*THE REQUEST*
Work out how many lines in the listing below include the word "scene". Give nothing but the number.

* Start *

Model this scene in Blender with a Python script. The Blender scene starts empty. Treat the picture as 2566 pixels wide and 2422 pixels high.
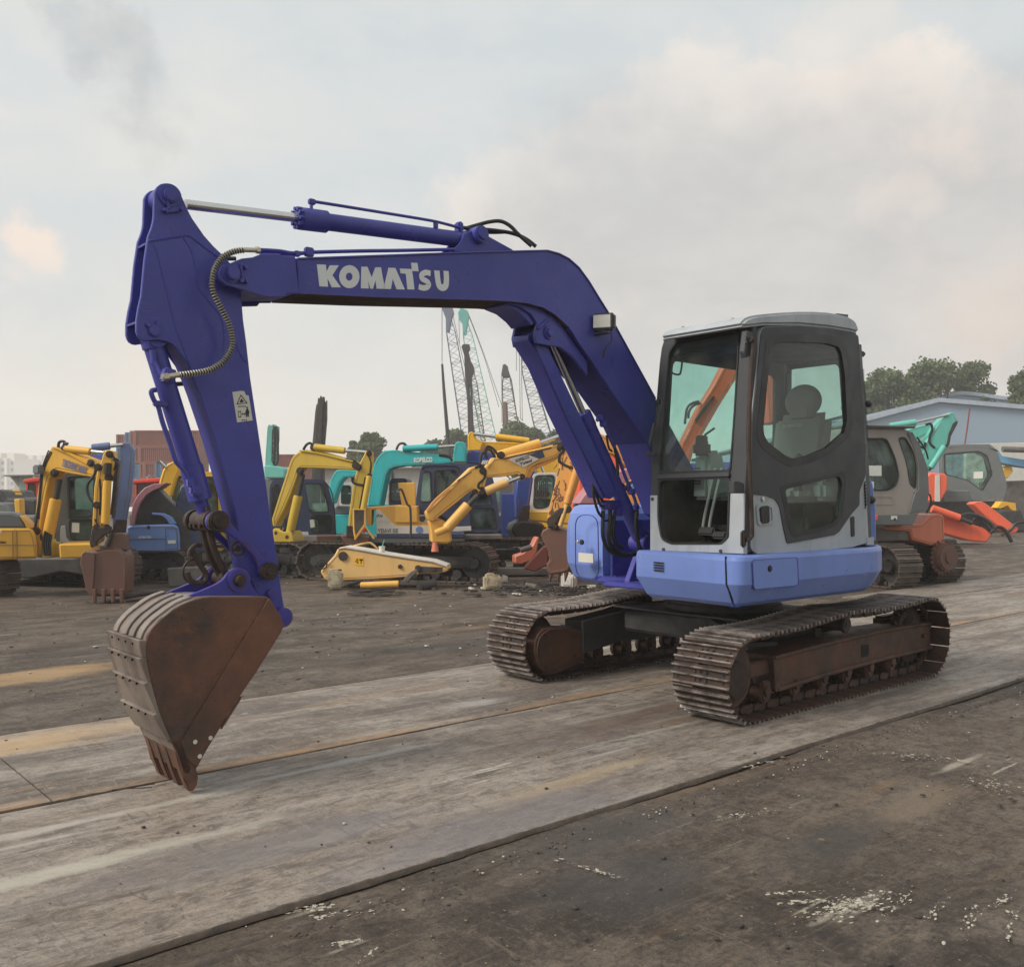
import bpy, bmesh, math, random
from mathutils import Vector, Matrix, geometry, noise as mnoise
R = math.radians
rnd = random.Random(7)
sc = bpy.context.scene
COL = sc.collection
# ---------------------------------------------------------------- camera
FPX, CX, HY, EYE = 2388.0, 1283.0, 1247.0, 1.45      # focal length, centre column and horizon row in photo pixels; eye height in metres
cd = bpy.data.cameras.new('camera'); cam = bpy.data.objects.new('camera', cd); COL.objects.link(cam)
cd.sensor_width = 36; cd.sensor_fit = 'HORIZONTAL'; cd.lens = FPX/2566*36
cd.shift_y = 36/2566; cd.clip_start = .05; cd.clip_end = 3000
cam.location = (0, 0, EYE); cam.rotation_euler = (R(90), 0, 0)
sc.camera = cam
sc.cycles.volume_bounces = 1
# ---------------------------------------------------------------- light
SUN_AZ, SUN_EL = R(246), R(40)       # compass style: measured from +Y towards +X
sd = bpy.data.lights.new('sun', 'SUN'); so = bpy.data.objects.new('sun', sd); COL.objects.link(so)
sd.energy = 2.8; sd.angle = R(22); sd.color = (1, .93, .84)
dirv = Vector((math.sin(SUN_AZ)*math.cos(SUN_EL), math.cos(SUN_AZ)*math.cos(SUN_EL), math.sin(SUN_EL)))
so.rotation_euler = dirv.to_track_quat('Z', 'Y').to_euler()
sc.view_settings.view_transform = 'Standard'; sc.view_settings.look = 'None'
sc.view_settings.gamma = 1; sc.view_settings.exposure = .32
def px_dir(u, v): return Vector(((u-CX)/FPX, 1, -(v-HY)/FPX)).normalized()
def world():
    w = bpy.data.worlds.new('World'); sc.world = w; w.use_nodes = True
    nt = w.node_tree; N = nt.nodes; L = nt.links; N.clear()
    out = N.new('ShaderNodeOutputWorld'); bg = N.new('ShaderNodeBackground'); L.new(bg.outputs[0], out.inputs[0])
    bg.inputs[1].default_value = .1
    sky = N.new('ShaderNodeTexSky'); sky.sky_type = 'NISHITA'; sky.sun_disc = False
    sky.sun_elevation = SUN_EL; sky.sun_rotation = SUN_AZ; sky.dust_density = 3; sky.air_density = 1.2
    tc = N.new('ShaderNodeTexCoord'); sep = N.new('ShaderNodeSeparateXYZ'); L.new(tc.outputs['Generated'], sep.inputs[0])
    def noise(scale, det, rough, dist, vec, loc=(0,0,0), sca=(1,1,1)):
        mp = N.new('ShaderNodeMapping'); L.new(vec, mp.inputs[0]); mp.inputs['Location'].default_value = loc; mp.inputs['Scale'].default_value = sca
        n = N.new('ShaderNodeTexNoise'); L.new(mp.outputs[0], n.inputs['Vector'])
        n.inputs['Scale'].default_value = scale; n.inputs['Detail'].default_value = det; n.inputs['Roughness'].default_value = rough; n.inputs['Distortion'].default_value = dist
        return n.outputs[0]
    def mth(op, a, b=0, c=0):
        n = N.new('ShaderNodeMath'); n.operation = op
        for i, x in enumerate((a, b, c)):
            if isinstance(x, (int, float)): n.inputs[i].default_value = x
            else: L.new(x, n.inputs[i])
        return n.outputs[0]
    def sstep(x, a, b, lo=0, hi=1):
        n = N.new('ShaderNodeMapRange'); n.interpolation_type = 'SMOOTHSTEP'; L.new(x, n.inputs[0])
        for i, q in enumerate((a, b, lo, hi)): n.inputs[i+1].default_value = q
        return n.outputs[0]
    def mix(f, a, b):
        n = N.new('ShaderNodeMix'); n.data_type = 'RGBA'
        if isinstance(f, (int, float)): n.inputs[0].default_value = f
        else: L.new(f, n.inputs[0])
        for i, x in ((6, a), (7, b)):
            if isinstance(x, tuple): n.inputs[i].default_value = (*x, 1)
            else: L.new(x, n.inputs[i])
        return n.outputs[2]
    V = tc.outputs['Generated']; z = sep.outputs[2]
    def warp(scale, amt, det=8, rough=.55, loc=(0, 0, 0)):
        mp = N.new('ShaderNodeMapping'); L.new(V, mp.inputs[0]); mp.inputs['Location'].default_value = loc
        nn = N.new('ShaderNodeTexNoise'); L.new(mp.outputs[0], nn.inputs['Vector']); nn.inputs['Scale'].default_value = scale; nn.inputs['Detail'].default_value = det; nn.inputs['Roughness'].default_value = rough
        sb = N.new('ShaderNodeVectorMath'); sb.operation = 'MULTIPLY_ADD'; L.new(nn.outputs[1], sb.inputs[0]); sb.inputs[1].default_value = (amt,)*3; sb.inputs[2].default_value = (-amt/2,)*3
        ad = N.new('ShaderNodeVectorMath'); L.new(V, ad.inputs[0]); L.new(sb.outputs[0], ad.inputs[1]); return ad.outputs[0]
    W1, W2 = warp(8, .19, 10, .62), warp(4, .26, 9, .62, (3, 1, 2))
    def blob(u, v, r0, r1, W=None):        # soft mask round a direction of the sky, ragged through the warp
        n = N.new('ShaderNodeVectorMath'); n.operation = 'DISTANCE'; L.new(W or W2, n.inputs[0]); n.inputs[1].default_value = px_dir(u, v)
        return sstep(n.outputs['Value'], r0, r1, 1, 0)
    def union(cs, soft, W, du=0, dv=0):
        m = None
        for u, v, r in cs:
            b = blob(u+du, v+dv, max(0, r-soft), r+soft, W); m = b if m is None else mth('MAXIMUM', m, b)
        return m
    # overcast veil: colours in linear light, times ten because the background runs at a tenth
    base = mix(sstep(z, -.02, .32), (6.35, 6.0, 5.5), (5.6, 5.95, 6.05))
    wn = noise(1.6, 5, .55, .3, V, (3.1, .4, 0), (1, 1, 2.2))
    base = mix(sstep(wn, .42, .66, 0, .55), base, (5.3, 5.75, 5.95))
    n2 = noise(2.6, 6, .55, .25, V, (.2, 1.7, 5.3), (1, 1, 2.6))
    base = mix(sstep(n2, .48, .66, 0, .6), base, (6.9, 6.7, 6.25))
    # piled cloud bank: lit cream rims along the top, flat grey body below them
    BANK = [(1120, 560, .030), (1200, 520, .042), (1290, 480, .045), (1370, 425, .045), (1450, 390, .050), (1540, 330, .050), (1585, 280, .026), (1660, 340, .060), (1780, 380, .085), (1960, 400, .10), (2160, 420, .11), (2350, 480, .11), (2520, 520, .11), (1500, 520, .10), (1750, 580, .13), (2050, 600, .15), (2400, 650, .14), (1330, 600, .075)]
    m1 = union(BANK, .016, W1); m2 = union(BANK, .055, W2, 25, 105)
    base = mix(mth('MULTIPLY', m1, .85), base, (8.3, 7.3, 6.4)); base = mix(mth('MULTIPLY', m2, .85), base, (4.55, 4.5, 4.5))
    sm = [(45, 605, .030), (60, 640, .022), (30, 660, .02)]
    base = mix(mth('MULTIPLY', union(sm, .014, W1), .8), base, (9.2, 7.1, 5.7))
    bl = [(120, 1060, .07), (330, 1050, .07), (560, 1090, .05), (-60, 980, .07)]
    base = mix(mth('MULTIPLY', union(bl, .05, W2), .5), base, (7.6, 6.35, 5.2))
    for (u, v, r0, r1, s, c) in ((2480, 800, .01, .10, .55, (7.7, 6.2, 5.2)), (2030, 60, .01, .045, .6, (7.4, 6.8, 6.2)), (1890, 170, .01, .045, .5, (7.1, 6.6, 6.1)), (2150, 20, .01, .06, .5, (7.4, 6.8, 6.1)),
                            (2380, 380, .01, .05, .5, (7.4, 6.3, 5.5)), (2240, 560, .01, .04, .5, (7.0, 6.0, 5.3)),
                            (235, 120, .002, .040, .75, (3.9, 4.15, 4.25)), (310, 235, .002, .045, .70, (4.0, 4.2, 4.3)), (130, 70, .002, .030, .55, (4.3, 4.5, 4.6)), (440, 290, .002, .035, .55, (4.6, 4.7, 4.7)),
                            (1000, 300, .03, .20, .35, (5.2, 5.8, 6.1)), (80, 850, .02, .14, .45, (5.2, 5.6, 5.8)), (1500, 100, .05, .25, .3, (5.3, 5.8, 5.95)), (500, 760, .03, .14, .3, (6.5, 6.2, 5.8))):
        base = mix(mth('MULTIPLY', blob(u, v, r0, r1, W1), s), base, c)
    n3 = noise(9, 7, .6, .2, V, (0, 0, 2), (1, 1, 2))
    base = mix(sstep(n3, .35, .70, 0, .28), base, (7.4, 7.0, 6.6))
    veil = mix(.93, sky.outputs[0], base)
    L.new(veil, bg.inputs[0])
world()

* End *

*FINISHED ANSWER*
2